-- Begin --

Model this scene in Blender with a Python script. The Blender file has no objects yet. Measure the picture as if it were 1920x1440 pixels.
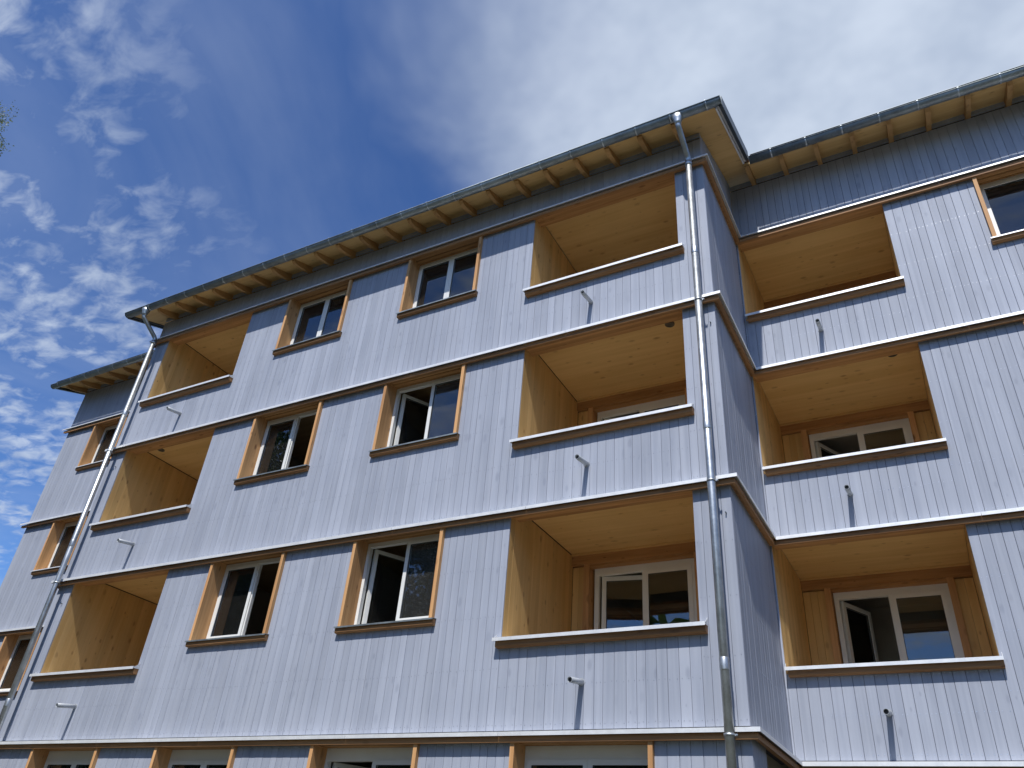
import bpy, math, random
import numpy as np
from mathutils import Vector, Matrix

scene = bpy.context.scene
col = scene.collection
R = math.radians

# ------------------------------------------------------------------ camera
CAM = dict(x=2.0866, y=-8.8849, z=-1.7246, yaw=-0.54096, pitch=0.58352, roll=0.08923, f=1482.458)
cy_, sy_ = math.cos(CAM['yaw']), math.sin(CAM['yaw'])
cp_, sp_ = math.cos(CAM['pitch']), math.sin(CAM['pitch'])
FW = Vector((sy_ * cp_, cy_ * cp_, sp_))
RT0 = Vector((cy_, -sy_, 0))
UP0 = RT0.cross(FW)
cr_, sr_ = math.cos(CAM['roll']), math.sin(CAM['roll'])
RT = RT0 * cr_ + UP0 * sr_
UP = UP0 * cr_ - RT0 * sr_
CPOS = Vector((CAM['x'], CAM['y'], CAM['z']))
cd = bpy.data.cameras.new('camera')
cd.sensor_width = 36.0
cd.sensor_fit = 'HORIZONTAL'
cd.lens = 36.0 * CAM['f'] / 1920.0
cd.clip_end = 3000
cam = bpy.data.objects.new('camera', cd)
col.objects.link(cam)
m = Matrix.Identity(4)
for i in range(3):
    m[i][0] = RT[i]; m[i][1] = UP[i]; m[i][2] = -FW[i]; m[i][3] = CPOS[i]
cam.matrix_world = m
scene.camera = cam


def proj(p):
    d = Vector(p) - CPOS
    z = d.dot(FW)
    return 960 + CAM['f'] * d.dot(RT) / z, 720 - CAM['f'] * d.dot(UP) / z, z


def pixel_ray(u, v):
    return (FW * CAM['f'] + RT * (u - 960) - UP * (v - 720)).normalized()


# ------------------------------------------------------------------ sun and sky
SUN_TRAVEL = Vector((-0.15, 1.0, -1.62)).normalized()
to_sun = -SUN_TRAVEL
SUN_EL = math.asin(to_sun.z)
SUN_AZ = math.atan2(to_sun.x, to_sun.y)
sl = bpy.data.lights.new('sun', 'SUN')
sl.energy = 5.0
sl.angle = R(0.53)
sl.color = (1.0, 0.978, 0.945)
sun = bpy.data.objects.new('sun', sl)
sun.rotation_euler = SUN_TRAVEL.to_track_quat('-Z', 'Y').to_euler()
sun.location = (6, -30, 45)
col.objects.link(sun)

world = bpy.data.worlds.new('World')
scene.world = world
world.use_nodes = True
wn, wl = world.node_tree.nodes, world.node_tree.links
wn.clear()


class NB:
    """small helper for node graphs"""
    def __init__(s, tree):
        s.t = tree; s.n = tree.nodes; s.l = tree.links

    def new(s, typ, **kw):
        n = s.n.new(typ)
        for k, v in kw.items():
            if k.startswith('i_'):
                n.inputs[k[2:]].default_value = v
            else:
                setattr(n, k, v)
        return n

    def put(s, sock, v):
        if hasattr(v, 'node'):
            s.l.new(v, sock)
        elif v is not None:
            sock.default_value = v

    def math(s, op, a, b=None, c=None, clamp=False):
        n = s.n.new('ShaderNodeMath'); n.operation = op; n.use_clamp = clamp
        for i, v in enumerate((a, b, c)):
            if v is not None:
                s.put(n.inputs[i], v)
        return n.outputs[0]

    def vmath(s, op, a, b=None):
        n = s.n.new('ShaderNodeVectorMath'); n.operation = op
        s.put(n.inputs[0], a)
        if b is not None:
            s.put(n.inputs[1], b)
        return n.outputs['Value'] if op in ('DOT_PRODUCT', 'LENGTH', 'DISTANCE') else n.outputs[0]

    def mix(s, fac, a, b, mode='MIX'):
        n = s.n.new('ShaderNodeMix'); n.data_type = 'RGBA'; n.blend_type = mode
        s.put(n.inputs[0], fac); s.put(n.inputs[6], a); s.put(n.inputs[7], b)
        return n.outputs[2]

    def smooth(s, v, a, b, lo=0.0, hi=1.0):
        n = s.n.new('ShaderNodeMapRange'); n.interpolation_type = 'SMOOTHSTEP'
        s.put(n.inputs[0], v)
        n.inputs[1].default_value = a; n.inputs[2].default_value = b
        n.inputs[3].default_value = lo; n.inputs[4].default_value = hi
        return n.outputs[0]

    def noise(s, vec, scale, detail=4, rough=0.55, dist=0.0, lac=2.0):
        n = s.n.new('ShaderNodeTexNoise')
        s.put(n.inputs['Vector'], vec)
        n.inputs['Scale'].default_value = scale
        n.inputs['Detail'].default_value = detail
        n.inputs['Roughness'].default_value = rough
        n.inputs['Distortion'].default_value = dist
        n.inputs['Lacunarity'].default_value = lac
        return n.outputs[0]


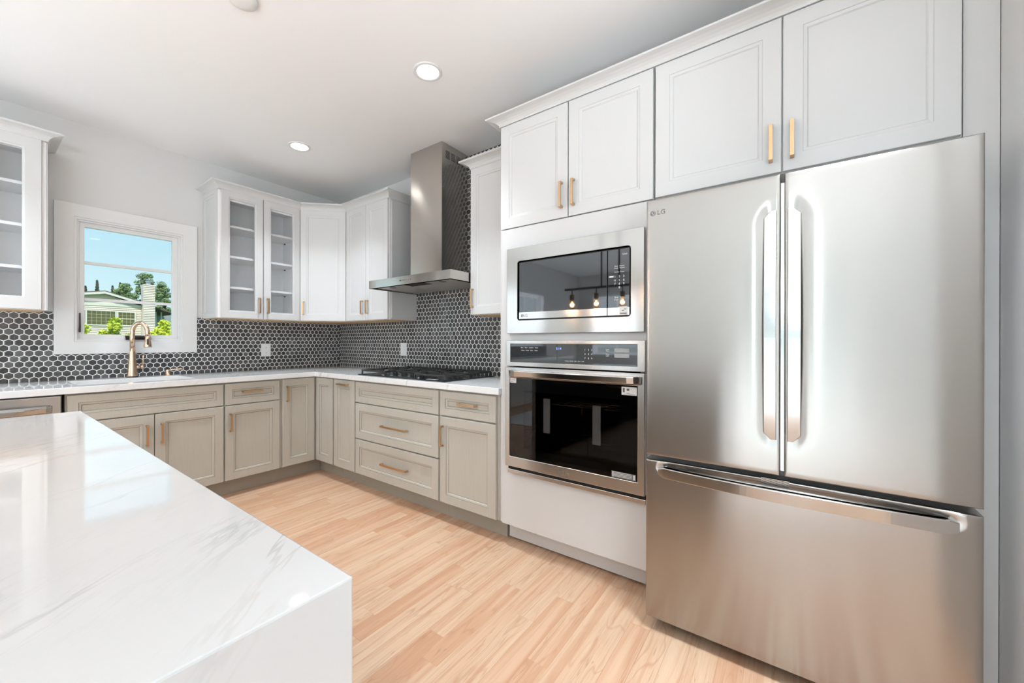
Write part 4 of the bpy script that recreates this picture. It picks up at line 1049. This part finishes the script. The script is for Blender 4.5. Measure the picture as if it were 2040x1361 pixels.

-- End --

→ **TASK DESCRIPTION**: Everything from the first line of the records through the line containing "R = math.radians" should be reproduced exactly, apart from the pictures.

→ **EXERCISE SOLUTION**:
Model this scene in Blender with a Python script. The Blender file has no objects yet. Measure the picture as if it were 1920x1440 pixels.
import bpy, math, random
import numpy as np
from mathutils import Vector, Matrix

scene = bpy.context.scene
col = scene.collection
R = math.radians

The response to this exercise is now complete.